Time at the Planck scale

How would time be exerienced at the Planck scale? If there was a dimension smaller than the Planck scale would it be worth studying?

Planck time.

In Thief of Time Pratchett riffed off of Planck Time with the concept that between each smallest possible unit of time the universe was literally destroyed and recreated. Not his very best book but a good one.

Chronos has schooled me in the past that the Planck limits are merely hard coded limits on what we could conceivably probe to (and we’re not close to probing those scales as is).

He told me it is quite possible to go smaller than the Planck size which would then of course mean shorter than the Planck time and so on.

We just can’t go there.

I read once on a wiki page though (damned if I’ll ever find it again), that there are theoretical models of cosmology which allow for the entire universe to simply spontaneously vanish. What was I reading?

I’m afraid you took home the wrong message from what I was saying, then, Whack-a-Mole. The short answer is that we don’t know. The long answer is that there might (or might not) be some minimum scale of length and time, or some scale below which things get wonky, and if there is such a length scale, it’s as good a guess as we have that it’s probably (but might not be) somewhere in the general vicinity of the Planck scale.

The closest I know of to that is a collapse of a false vacuum state.

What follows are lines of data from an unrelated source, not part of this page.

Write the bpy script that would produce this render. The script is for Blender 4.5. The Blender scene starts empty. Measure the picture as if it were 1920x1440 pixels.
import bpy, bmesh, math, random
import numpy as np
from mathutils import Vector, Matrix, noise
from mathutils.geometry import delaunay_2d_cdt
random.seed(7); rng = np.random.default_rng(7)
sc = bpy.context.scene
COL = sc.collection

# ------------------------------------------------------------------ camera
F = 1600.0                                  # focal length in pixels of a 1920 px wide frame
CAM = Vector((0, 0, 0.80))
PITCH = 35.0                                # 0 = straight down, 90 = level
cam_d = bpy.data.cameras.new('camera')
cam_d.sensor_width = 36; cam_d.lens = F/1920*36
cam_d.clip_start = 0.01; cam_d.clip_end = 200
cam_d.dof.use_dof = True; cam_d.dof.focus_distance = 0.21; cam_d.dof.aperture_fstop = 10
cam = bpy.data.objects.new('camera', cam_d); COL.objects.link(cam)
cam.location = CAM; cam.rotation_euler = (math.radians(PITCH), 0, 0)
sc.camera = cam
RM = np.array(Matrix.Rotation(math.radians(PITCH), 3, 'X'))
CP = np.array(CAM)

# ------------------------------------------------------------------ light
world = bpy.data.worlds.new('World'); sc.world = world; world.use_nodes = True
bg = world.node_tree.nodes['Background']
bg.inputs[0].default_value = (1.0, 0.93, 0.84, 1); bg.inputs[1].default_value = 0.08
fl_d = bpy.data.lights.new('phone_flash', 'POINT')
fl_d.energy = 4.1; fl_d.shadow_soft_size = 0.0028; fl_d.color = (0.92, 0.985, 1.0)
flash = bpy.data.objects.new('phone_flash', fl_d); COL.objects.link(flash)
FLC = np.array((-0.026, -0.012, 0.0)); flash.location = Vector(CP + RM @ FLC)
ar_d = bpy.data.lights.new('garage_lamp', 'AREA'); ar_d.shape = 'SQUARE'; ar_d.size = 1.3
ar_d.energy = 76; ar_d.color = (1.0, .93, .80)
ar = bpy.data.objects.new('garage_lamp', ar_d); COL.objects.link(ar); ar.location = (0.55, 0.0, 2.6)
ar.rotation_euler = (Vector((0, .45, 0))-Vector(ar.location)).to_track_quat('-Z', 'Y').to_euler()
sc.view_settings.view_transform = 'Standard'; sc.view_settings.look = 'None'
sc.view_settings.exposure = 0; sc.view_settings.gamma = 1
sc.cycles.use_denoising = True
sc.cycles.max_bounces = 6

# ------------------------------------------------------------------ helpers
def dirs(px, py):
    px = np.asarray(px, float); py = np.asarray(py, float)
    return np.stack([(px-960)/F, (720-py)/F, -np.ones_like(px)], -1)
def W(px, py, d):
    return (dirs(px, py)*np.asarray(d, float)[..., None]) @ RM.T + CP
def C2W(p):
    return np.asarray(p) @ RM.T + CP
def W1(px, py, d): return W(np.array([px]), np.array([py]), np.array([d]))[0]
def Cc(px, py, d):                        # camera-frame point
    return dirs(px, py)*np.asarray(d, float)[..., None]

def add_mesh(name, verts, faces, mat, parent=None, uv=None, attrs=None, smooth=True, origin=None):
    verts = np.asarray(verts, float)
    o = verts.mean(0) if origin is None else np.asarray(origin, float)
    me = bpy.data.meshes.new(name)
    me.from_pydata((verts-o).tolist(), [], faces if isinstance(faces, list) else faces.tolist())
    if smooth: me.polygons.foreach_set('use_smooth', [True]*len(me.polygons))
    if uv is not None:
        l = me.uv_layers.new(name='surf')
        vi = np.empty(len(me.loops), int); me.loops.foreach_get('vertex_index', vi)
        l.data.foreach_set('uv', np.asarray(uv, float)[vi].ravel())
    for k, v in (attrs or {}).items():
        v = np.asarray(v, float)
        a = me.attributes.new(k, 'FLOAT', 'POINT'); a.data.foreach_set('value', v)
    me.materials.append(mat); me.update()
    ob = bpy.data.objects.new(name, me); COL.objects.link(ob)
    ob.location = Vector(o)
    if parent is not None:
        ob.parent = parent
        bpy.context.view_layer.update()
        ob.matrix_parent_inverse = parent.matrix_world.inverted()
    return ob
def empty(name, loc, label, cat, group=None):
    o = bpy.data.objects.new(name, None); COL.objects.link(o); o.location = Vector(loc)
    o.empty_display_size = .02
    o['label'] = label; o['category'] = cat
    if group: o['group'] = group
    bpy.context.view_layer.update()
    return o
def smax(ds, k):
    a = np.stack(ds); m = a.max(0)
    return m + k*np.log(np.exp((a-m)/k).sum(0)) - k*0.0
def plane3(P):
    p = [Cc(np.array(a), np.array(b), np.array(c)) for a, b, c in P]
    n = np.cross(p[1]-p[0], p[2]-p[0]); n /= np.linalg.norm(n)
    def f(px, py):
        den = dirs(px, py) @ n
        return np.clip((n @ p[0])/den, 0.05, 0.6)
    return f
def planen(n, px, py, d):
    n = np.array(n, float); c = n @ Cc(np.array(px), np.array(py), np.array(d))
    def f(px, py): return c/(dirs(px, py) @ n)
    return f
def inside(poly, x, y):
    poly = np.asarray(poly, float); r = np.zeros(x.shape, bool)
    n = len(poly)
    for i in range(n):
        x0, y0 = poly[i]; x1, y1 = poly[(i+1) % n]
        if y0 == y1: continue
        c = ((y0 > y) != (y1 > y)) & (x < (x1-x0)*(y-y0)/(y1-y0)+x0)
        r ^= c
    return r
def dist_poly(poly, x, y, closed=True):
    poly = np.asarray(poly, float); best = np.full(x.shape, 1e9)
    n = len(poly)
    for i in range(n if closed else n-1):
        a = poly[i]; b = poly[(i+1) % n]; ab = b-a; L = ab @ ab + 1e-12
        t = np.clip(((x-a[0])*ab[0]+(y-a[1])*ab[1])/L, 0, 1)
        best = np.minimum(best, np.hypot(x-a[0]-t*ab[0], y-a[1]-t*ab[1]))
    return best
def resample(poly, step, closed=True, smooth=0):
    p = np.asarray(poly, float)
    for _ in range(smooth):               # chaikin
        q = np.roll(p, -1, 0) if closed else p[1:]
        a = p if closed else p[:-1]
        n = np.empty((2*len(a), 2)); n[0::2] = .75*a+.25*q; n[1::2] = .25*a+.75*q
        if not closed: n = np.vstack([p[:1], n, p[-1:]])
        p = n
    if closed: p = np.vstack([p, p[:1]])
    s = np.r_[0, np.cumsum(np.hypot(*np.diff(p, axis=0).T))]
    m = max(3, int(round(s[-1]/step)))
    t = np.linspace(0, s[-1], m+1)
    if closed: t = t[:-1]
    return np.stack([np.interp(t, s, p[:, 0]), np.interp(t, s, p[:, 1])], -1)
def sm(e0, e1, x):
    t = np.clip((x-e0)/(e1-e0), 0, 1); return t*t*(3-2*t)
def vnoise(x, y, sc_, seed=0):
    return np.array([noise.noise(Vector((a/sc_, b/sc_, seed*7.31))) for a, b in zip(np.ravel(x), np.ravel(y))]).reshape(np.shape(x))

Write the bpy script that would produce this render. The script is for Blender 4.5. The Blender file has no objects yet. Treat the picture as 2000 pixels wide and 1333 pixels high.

The idea is that what we think of as the lowest energy state of the vacuum might not actually be the lowest, but just a semi-stable excited state. If somehow the true vacuum (or a lower false vacuum) were ever achieved in some spot, it would induce nearby regions to also fall down to the true vacuum, and so on, expanding out at the speed of light. It wouldn’t actually happen everywhere at once, but since it propagates at c, we’d have no warning of it happening before it actually hit us.

Yes, I’m pretty sure I was reading something about false vacuum. I’ll poke around tonight and see if I can find it again.